It does matter actually. Please do not attempt to dehumanize others by considering their thoughts valueless. There are more factors going into those logs than just the 3% monk buff. While the logs do seem to support your claim, it's still quite silly to suggest that 3% really made that much of a difference. It's far more likely that dragoons are not reaching the damage ceiling on such fights that they reached on dummy parses.
I've given my evidence that FoF doesn't make much of a difference, 3% would make even less of one obviously. At launch, on dummy parses at least, top dragoons were well ahead of monks at launch. I find it VERY hard to believe that a tiny 3% buff caught monks up.
And yes, dummy parsing isn't like fight parsing. However, to get an accurate reading of a job's actual damage ceiling, dummy parsing is the best method.

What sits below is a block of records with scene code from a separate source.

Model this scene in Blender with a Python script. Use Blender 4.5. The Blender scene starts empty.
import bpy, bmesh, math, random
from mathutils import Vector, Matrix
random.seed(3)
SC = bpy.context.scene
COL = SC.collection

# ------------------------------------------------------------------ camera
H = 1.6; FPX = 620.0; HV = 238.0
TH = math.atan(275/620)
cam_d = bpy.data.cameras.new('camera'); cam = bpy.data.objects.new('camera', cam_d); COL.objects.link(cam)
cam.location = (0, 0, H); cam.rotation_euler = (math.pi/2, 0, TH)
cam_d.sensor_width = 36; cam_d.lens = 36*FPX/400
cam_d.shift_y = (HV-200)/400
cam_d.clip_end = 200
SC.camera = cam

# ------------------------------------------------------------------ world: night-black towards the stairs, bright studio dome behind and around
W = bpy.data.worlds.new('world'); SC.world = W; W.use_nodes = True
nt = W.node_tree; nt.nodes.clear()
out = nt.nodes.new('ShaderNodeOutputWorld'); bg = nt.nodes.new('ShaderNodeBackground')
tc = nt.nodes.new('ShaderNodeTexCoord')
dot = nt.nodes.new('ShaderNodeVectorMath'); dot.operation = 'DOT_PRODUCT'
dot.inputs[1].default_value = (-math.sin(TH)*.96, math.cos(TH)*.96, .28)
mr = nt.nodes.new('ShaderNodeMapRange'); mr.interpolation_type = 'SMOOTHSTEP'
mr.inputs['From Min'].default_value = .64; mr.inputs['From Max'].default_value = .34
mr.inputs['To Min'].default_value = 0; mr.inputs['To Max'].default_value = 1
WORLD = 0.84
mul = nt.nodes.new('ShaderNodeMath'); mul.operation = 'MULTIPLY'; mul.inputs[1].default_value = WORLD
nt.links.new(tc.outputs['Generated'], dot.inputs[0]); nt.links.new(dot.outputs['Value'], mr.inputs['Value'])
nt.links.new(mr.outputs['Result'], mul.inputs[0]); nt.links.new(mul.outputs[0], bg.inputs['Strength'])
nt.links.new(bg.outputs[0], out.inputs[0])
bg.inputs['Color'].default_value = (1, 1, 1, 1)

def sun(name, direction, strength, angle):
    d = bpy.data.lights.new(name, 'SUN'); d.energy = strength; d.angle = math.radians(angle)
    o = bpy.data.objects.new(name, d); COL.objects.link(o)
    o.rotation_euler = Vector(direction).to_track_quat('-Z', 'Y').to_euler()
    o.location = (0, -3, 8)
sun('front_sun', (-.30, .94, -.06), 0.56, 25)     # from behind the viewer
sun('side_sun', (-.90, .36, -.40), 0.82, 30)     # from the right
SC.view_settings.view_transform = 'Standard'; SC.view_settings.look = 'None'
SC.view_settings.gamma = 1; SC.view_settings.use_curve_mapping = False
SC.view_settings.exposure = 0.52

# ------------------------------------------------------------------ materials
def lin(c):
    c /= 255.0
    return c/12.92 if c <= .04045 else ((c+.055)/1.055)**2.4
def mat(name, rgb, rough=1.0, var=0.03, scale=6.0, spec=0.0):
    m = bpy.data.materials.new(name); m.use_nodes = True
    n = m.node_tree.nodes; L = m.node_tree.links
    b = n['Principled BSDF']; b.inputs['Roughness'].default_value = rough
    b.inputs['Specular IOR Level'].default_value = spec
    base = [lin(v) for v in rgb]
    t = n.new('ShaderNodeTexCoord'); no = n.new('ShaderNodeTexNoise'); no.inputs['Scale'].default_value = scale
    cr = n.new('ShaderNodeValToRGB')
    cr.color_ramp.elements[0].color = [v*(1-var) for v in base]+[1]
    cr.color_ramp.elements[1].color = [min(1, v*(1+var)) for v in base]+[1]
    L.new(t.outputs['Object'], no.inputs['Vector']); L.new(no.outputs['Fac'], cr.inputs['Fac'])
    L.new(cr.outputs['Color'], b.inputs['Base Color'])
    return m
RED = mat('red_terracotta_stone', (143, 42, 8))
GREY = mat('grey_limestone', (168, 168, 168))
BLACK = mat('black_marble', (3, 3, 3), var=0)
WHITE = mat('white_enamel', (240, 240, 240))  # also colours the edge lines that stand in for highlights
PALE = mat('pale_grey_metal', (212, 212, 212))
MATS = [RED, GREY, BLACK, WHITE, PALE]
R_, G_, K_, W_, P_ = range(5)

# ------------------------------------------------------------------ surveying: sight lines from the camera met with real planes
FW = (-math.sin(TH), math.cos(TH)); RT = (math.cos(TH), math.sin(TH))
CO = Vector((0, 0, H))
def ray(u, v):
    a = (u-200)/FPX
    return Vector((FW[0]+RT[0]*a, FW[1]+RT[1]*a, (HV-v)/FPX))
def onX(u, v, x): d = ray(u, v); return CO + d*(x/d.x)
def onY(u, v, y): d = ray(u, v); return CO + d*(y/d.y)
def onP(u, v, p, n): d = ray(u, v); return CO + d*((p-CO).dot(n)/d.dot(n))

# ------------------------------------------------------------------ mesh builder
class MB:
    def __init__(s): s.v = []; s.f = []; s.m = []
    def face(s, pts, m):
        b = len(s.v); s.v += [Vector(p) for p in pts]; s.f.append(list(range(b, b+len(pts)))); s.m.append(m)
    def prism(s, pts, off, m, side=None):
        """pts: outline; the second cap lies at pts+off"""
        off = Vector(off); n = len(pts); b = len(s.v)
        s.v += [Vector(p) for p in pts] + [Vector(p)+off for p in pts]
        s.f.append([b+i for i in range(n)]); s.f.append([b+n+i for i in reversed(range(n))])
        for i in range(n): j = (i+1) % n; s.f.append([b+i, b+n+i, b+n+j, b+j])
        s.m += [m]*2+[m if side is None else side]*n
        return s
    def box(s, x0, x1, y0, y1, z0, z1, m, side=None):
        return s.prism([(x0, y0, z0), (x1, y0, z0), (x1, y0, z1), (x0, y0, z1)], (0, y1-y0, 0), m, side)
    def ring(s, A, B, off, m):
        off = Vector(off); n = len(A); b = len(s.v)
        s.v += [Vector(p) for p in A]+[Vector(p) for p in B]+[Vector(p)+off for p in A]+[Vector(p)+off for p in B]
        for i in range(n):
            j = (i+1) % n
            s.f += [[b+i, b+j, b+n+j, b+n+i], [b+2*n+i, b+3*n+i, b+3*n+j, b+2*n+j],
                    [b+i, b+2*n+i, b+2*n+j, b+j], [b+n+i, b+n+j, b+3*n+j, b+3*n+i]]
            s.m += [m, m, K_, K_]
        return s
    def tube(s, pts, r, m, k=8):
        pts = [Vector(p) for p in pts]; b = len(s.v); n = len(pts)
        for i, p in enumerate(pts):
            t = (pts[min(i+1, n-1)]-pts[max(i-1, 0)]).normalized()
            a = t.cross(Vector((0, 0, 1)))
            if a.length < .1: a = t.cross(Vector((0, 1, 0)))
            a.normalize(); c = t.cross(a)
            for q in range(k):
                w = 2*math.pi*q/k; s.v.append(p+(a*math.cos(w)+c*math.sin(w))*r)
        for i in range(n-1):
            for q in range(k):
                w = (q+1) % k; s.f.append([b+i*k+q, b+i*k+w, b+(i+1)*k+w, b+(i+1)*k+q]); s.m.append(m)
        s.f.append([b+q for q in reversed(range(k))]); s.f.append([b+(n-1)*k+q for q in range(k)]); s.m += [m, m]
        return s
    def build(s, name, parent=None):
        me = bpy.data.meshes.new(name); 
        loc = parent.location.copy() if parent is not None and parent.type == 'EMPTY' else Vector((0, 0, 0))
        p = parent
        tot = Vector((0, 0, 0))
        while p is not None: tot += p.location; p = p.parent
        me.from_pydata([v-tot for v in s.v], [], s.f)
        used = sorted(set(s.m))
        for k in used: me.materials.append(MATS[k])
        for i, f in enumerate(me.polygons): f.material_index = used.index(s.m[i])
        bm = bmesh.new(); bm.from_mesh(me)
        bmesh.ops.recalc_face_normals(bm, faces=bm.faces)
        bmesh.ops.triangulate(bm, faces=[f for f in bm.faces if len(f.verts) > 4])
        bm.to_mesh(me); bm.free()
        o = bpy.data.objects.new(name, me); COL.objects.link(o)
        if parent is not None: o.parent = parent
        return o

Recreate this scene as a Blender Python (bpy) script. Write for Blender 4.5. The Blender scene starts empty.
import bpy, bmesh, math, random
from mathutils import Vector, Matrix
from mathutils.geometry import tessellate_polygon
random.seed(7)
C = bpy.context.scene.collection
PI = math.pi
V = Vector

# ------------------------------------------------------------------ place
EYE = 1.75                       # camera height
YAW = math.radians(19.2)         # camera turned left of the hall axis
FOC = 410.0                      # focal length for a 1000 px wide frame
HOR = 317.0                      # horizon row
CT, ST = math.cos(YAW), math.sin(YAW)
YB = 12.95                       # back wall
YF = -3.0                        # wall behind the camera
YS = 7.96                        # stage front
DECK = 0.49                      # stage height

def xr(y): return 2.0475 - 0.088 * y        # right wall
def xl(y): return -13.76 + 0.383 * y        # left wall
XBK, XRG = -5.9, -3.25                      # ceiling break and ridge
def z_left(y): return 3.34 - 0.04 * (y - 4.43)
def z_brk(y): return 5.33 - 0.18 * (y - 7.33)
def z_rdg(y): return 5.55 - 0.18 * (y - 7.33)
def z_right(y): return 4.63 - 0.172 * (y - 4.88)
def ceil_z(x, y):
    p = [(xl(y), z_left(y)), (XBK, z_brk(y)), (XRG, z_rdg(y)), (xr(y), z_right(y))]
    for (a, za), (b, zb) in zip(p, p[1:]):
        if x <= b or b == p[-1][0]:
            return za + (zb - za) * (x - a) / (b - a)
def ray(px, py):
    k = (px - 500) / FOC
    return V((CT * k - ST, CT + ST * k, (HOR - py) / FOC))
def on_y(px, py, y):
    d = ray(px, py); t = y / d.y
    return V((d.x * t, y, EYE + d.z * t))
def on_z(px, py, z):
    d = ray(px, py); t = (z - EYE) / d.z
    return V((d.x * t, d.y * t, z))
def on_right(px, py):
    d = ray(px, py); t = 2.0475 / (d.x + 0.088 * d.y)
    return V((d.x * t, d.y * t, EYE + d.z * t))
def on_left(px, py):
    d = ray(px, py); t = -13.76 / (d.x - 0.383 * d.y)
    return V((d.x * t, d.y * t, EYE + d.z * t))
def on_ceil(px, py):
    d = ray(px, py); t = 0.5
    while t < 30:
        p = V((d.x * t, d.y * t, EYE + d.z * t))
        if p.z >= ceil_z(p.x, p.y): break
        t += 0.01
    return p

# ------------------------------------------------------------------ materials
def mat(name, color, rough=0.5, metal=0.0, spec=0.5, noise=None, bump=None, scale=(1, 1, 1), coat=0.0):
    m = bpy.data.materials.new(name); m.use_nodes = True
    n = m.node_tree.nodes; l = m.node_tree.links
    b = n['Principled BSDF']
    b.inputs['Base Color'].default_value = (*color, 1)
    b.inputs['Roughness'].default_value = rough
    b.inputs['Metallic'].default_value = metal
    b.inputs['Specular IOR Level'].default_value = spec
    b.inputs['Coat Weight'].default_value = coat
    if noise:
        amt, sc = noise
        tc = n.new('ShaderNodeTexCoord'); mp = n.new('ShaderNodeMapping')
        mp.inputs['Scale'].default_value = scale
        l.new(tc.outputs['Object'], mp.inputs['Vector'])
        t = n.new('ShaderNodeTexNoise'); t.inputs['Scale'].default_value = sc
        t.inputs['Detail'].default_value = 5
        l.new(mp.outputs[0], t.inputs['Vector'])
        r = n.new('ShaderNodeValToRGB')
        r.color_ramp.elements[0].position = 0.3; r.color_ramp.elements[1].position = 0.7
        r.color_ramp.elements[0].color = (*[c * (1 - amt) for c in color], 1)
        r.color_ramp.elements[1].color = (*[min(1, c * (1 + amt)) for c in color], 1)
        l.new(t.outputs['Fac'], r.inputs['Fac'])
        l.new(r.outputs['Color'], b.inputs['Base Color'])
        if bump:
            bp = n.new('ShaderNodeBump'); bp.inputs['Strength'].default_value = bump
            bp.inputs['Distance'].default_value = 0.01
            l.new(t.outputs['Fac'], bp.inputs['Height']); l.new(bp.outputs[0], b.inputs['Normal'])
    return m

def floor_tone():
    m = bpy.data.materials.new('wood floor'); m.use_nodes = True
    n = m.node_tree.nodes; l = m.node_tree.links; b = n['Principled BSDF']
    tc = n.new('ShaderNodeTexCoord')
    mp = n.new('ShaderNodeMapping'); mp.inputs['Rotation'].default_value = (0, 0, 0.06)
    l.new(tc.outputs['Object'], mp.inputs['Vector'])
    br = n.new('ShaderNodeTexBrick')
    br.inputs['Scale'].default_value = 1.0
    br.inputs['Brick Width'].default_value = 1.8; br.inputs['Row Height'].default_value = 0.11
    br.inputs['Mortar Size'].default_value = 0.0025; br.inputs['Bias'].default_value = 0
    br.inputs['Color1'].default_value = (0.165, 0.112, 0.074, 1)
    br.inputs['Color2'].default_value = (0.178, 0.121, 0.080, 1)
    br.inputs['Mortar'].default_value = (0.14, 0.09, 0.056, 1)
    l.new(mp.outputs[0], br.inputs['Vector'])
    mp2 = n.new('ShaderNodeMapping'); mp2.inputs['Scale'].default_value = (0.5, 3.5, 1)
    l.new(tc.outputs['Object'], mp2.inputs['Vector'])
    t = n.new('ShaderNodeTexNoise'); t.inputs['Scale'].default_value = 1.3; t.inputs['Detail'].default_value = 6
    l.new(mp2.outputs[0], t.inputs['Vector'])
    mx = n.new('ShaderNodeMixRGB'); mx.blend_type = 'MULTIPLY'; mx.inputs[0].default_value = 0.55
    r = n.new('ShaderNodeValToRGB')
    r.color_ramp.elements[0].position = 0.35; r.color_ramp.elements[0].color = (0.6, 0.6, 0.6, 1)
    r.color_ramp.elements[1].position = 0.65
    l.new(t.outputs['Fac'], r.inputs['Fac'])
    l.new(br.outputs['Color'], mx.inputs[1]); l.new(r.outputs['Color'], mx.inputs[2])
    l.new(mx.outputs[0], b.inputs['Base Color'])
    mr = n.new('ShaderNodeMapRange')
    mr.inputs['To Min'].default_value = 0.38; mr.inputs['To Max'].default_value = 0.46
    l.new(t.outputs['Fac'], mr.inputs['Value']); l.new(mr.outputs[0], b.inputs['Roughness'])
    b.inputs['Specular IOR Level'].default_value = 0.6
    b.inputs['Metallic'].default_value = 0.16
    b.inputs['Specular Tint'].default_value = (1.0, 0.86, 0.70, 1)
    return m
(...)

I agree, 10 attempts isn't a big sample size. I do not have time to test it all day though. My evidence from my tests is the best we have at the moment, anyone else, feel free to come along with a larger sample size and help figure out if RNG really does fail to cause a major difference. In my tests, it did not make a notable difference. I am simply noting a strong trend in my testing of it.
I also did not fail 6 attempts. I failed on one attempt due to a temporary disconnect. Where did you get 6 attempts....?
Also, my dps was between 1100-1200ish on each attempt minus the disconnected one, not particularly low or high given my gear, not using pots, etc.
Situational skills eh? You do realize that none of monk's HW skills have functionally changed since launch right? They're as situational now as they were then. The only changes monk has received have been things I posted in a previous post, things that came with 3.07. There was no true change to how any of the skills function or how much DPS they add.
Bringing up personal skill cap is irrelevant. At launch, the top DRGs were parsing more than the top MNKs with similar gear, that's just a fact. The damage ceiling was higher for DRGs. Ninja was iffier and the dps difference was pretty tiny, but top ninjas were still more often than not parsing higher than top monks. Considering MNK's new skills were GL management QoL besides Chakra and Elixir Field, there wasn't anything groundbreakingly new for monks to have to figure out how to learn to use like you seem to be suggesting.
Form shift is essentially "I'm in X form, I need to be in Y form, there's nothing to attack so hit this button instead".
TK is essentially "I'm unavoidably going to lose GL, using this is better than dropping GL with no damage, so use this button."
Neither should have come as a change to playstyle for monk or as a shock to anyone familiar with the job.